In the numbness of grief, snatches of thought bring me back to my sadness. These words of Abbess Julian remind me of the comfort I felt in the days leading up to Vic Arnott's memorial service, and on the day itself, that the love and sorrow that I was awash in were equally shared by the others who loved him most, particularly his son, and my sisters and brothers and our mum, but also the many young people whose lives he touched.

This is my cri de coeur. With all its errors and inconsistencies.

Thank you, love that persists despite all obstacles, all failures, all flarings of rage and blame, that you carry me through the darkest hours of life. Thank you, brother, for your existence, for your comforting effect on my scorched soul and heart.

Let every word I write for you be a leaf fallen on a quiet stream. Let it move smoothly along the flow, leaving, let go by my sad fingertips, and may those silent, skimming leaves be prayers of acquiescence, of acceptance turned to joy, some day, some distant day. May the sun's eye glance on them as they travel, catch on snags and windfall, enter the waters again and journey on. May each word, each leaf, each prayer be reflected back to you, brother, your soul a butterfly, moving on, moving on.

I am steeped in sadness unfathomable. I am sorrow, resting on this bank. My beloved brother gone, gone, gone.

May I find my sisters resting on this bank.

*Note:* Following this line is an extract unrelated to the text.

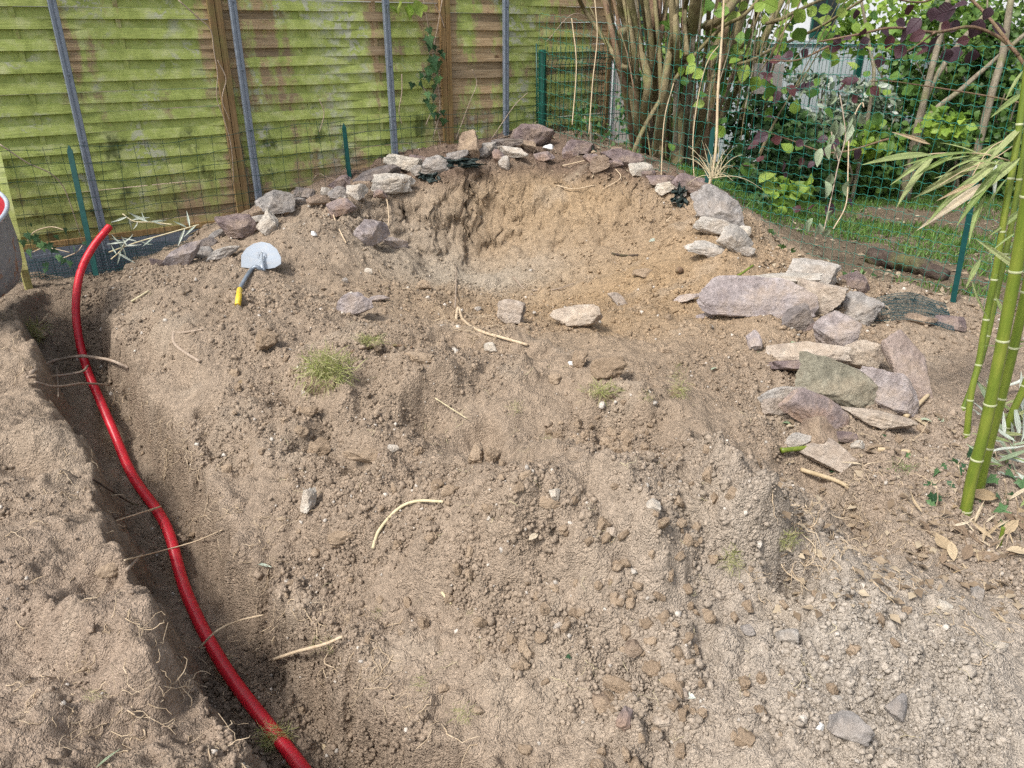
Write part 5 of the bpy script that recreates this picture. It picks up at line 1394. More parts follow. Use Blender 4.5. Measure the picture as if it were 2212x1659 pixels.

There, one behind that screen of osier, and one below, stretched out on that rock, and my brothers and our mother and his son — so many voices leave their own words dropping into this stream, rising on soft spray into the air, disappearing into the sky as they are sipped up by the sun.

This comfort is incomplete. It is a beautiful raft, but it cannot bring you back. We live with our chests torn open, Victor, by your loss. Like storm-blasted trees with ribs and heart laid bare. We will live this way, forever, until time softens us again.

I wonder if you ever had the slightest inkling how much you were loved.